A critical increase was observed in the 36–38 °C and 38–40 °C ranges, which rose from 21.11% and 0.97% in 2015 to 59.89% and 25.22% in 2024, respectively. Notably, temperature fluctuations between 40 and 44 °C, which were absent in 2015, accounted for 0.67% of the land surface in 2024.

4. Conclusions

The findings of this study highlight significant trends in urban development, vegetation cover, and thermal patterns in Paphos, Cyprus, between 2015 and 2024. The NDVI demonstrated a notable decline in green spaces by 2024, marking it as the year with the least vegetation cover. This inverse relationship between urbanization and vegetation loss underscores the environmental impact of rapid urban expansion [14].

Furthermore, in the Land Surface Temperature (LST) analysis, 2017 and 2018 were identified as the years with the highest thermal intensity, suggesting enhanced heat stress during these years. The correlation between the NDBI and NDVI further supports the observed trend. As built-up areas increased (particularly in 2024), vegetation cover diminished, reinforcing the hypothesis that urban densification contributes to a reduction in green spaces [15].

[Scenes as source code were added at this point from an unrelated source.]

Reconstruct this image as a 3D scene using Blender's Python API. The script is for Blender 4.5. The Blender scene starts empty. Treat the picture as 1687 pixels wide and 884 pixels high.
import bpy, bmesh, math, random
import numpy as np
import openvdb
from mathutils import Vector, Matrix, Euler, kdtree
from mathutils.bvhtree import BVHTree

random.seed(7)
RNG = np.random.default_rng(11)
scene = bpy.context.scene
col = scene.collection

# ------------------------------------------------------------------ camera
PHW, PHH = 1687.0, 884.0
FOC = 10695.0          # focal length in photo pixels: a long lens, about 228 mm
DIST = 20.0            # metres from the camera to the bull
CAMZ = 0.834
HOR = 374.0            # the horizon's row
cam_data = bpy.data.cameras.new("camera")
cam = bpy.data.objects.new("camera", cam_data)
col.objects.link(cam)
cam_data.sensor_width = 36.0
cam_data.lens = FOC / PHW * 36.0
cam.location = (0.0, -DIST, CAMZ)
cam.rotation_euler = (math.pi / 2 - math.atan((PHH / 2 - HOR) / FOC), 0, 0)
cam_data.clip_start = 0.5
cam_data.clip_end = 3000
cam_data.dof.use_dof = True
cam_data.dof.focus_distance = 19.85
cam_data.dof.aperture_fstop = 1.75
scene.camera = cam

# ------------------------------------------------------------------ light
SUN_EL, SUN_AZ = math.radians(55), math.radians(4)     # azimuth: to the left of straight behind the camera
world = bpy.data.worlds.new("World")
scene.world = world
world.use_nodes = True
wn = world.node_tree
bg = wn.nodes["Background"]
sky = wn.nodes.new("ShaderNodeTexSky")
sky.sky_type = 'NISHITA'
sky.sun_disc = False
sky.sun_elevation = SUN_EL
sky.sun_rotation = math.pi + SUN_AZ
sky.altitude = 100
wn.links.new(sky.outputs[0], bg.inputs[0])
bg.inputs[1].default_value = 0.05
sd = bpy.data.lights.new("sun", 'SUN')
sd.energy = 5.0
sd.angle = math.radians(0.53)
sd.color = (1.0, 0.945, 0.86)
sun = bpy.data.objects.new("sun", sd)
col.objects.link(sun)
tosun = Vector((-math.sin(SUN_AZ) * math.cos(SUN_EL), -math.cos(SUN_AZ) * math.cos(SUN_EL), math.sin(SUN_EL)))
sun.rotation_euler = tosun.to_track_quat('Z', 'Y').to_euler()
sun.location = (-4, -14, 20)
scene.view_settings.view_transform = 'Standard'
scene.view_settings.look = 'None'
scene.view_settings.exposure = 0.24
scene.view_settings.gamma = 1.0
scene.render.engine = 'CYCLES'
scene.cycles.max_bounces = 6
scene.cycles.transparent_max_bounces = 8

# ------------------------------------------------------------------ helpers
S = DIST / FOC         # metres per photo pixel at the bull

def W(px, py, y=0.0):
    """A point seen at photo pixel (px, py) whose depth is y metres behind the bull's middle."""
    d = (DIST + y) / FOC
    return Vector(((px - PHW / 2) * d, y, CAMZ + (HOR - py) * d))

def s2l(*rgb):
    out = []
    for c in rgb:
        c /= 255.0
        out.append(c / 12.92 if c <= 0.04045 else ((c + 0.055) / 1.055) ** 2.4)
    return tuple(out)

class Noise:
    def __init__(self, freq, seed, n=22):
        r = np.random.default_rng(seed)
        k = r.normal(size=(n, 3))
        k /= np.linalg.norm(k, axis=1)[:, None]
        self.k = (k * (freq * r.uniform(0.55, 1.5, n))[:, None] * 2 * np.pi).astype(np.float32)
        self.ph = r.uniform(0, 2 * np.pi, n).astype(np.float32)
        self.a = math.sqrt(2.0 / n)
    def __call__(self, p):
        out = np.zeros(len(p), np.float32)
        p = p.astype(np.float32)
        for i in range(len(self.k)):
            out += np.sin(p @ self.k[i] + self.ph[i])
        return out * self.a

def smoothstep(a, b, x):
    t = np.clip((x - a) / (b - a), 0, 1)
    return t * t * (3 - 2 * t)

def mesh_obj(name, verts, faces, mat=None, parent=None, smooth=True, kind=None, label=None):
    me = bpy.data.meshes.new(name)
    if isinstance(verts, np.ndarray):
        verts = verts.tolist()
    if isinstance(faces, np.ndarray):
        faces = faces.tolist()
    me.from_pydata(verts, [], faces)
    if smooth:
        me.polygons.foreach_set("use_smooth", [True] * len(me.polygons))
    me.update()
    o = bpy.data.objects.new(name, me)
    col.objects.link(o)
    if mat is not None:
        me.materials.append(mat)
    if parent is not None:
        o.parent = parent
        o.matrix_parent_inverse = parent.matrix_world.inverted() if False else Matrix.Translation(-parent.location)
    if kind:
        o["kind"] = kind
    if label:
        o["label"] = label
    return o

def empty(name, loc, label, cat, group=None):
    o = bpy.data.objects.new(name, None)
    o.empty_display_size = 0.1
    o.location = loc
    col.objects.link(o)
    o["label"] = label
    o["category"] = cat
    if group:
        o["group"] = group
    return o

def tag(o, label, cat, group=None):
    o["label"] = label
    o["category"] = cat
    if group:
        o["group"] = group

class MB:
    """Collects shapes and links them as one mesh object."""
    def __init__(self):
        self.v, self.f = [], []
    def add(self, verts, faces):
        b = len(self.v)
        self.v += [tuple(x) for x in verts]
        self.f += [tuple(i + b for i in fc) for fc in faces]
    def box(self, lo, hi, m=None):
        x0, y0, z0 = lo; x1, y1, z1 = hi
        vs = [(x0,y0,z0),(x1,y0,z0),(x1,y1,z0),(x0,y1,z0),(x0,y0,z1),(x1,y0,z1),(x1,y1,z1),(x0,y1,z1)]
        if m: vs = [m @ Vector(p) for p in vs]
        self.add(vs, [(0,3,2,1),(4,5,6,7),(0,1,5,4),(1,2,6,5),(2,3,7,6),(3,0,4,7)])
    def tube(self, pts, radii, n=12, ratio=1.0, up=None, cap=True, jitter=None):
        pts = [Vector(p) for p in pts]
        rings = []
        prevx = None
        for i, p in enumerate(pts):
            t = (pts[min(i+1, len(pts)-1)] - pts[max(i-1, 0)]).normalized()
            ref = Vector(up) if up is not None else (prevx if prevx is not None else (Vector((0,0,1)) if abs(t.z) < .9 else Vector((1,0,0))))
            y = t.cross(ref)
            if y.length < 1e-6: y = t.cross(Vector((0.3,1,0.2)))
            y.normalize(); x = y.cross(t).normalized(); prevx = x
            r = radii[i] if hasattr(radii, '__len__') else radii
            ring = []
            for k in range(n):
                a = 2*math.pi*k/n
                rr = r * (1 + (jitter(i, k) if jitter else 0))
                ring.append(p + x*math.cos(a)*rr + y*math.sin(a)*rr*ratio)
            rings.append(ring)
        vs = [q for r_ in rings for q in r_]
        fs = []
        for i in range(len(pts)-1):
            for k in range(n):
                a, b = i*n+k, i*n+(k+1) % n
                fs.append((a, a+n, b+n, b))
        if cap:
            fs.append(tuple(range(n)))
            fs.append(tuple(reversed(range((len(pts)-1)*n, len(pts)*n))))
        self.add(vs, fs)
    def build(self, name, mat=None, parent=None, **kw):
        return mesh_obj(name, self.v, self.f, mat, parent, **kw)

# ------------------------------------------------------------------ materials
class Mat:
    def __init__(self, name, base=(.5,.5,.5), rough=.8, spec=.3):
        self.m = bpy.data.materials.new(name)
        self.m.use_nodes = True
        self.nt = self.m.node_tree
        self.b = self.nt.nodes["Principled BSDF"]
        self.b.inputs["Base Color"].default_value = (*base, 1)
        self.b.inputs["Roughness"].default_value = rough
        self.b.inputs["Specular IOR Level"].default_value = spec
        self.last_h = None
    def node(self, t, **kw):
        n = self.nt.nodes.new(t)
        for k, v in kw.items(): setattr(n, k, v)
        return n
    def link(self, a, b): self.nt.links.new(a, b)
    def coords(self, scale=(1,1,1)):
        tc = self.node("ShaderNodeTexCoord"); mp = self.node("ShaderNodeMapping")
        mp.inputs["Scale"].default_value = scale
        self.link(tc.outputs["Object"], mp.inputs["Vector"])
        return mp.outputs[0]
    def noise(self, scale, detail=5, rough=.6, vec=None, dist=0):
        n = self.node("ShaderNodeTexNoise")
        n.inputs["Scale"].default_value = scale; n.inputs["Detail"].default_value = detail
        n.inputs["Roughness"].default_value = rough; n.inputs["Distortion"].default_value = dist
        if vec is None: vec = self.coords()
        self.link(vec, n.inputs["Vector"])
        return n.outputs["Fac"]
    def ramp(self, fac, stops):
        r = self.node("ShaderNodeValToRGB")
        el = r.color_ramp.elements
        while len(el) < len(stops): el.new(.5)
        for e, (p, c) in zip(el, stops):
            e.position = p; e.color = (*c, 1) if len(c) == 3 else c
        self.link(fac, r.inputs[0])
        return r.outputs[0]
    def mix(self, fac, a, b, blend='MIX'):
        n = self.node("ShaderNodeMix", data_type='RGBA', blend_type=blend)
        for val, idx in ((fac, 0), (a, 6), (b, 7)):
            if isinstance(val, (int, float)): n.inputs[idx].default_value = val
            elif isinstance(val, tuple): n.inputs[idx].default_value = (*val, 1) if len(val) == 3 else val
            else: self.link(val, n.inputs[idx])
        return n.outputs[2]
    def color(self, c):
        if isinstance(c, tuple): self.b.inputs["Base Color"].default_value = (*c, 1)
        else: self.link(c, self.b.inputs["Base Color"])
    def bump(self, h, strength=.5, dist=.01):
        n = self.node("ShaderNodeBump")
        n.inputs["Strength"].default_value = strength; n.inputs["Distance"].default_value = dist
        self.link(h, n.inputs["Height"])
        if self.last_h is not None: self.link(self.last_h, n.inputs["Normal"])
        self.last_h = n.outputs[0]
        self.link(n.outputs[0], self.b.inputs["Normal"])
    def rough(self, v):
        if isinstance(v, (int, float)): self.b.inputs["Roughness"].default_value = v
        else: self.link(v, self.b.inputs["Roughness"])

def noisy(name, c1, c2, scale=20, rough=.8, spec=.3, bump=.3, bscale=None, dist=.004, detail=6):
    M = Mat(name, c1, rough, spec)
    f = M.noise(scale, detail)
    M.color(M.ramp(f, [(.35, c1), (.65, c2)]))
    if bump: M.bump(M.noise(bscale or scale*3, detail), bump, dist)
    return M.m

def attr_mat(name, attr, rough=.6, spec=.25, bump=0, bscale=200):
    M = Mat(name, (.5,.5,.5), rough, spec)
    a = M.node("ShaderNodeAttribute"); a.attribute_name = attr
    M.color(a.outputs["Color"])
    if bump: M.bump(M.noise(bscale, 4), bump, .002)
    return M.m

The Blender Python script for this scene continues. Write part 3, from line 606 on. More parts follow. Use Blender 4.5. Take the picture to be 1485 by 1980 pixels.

These findings have important implications for urban planning and climate resilience strategies in Paphos but also in other Mediterranean cities with similar climatic conditions. The decline in vegetation alongside increasing built-up density may exacerbate the Urban Heat Island (UHI) effect, leading to higher temperatures and reduced thermal comfort for residents [16]. To mitigate these effects, policymakers should consider integrating green infrastructure, enforcing sustainable land-use policies, and promoting urban greening initiatives to balance development with environmental preservation.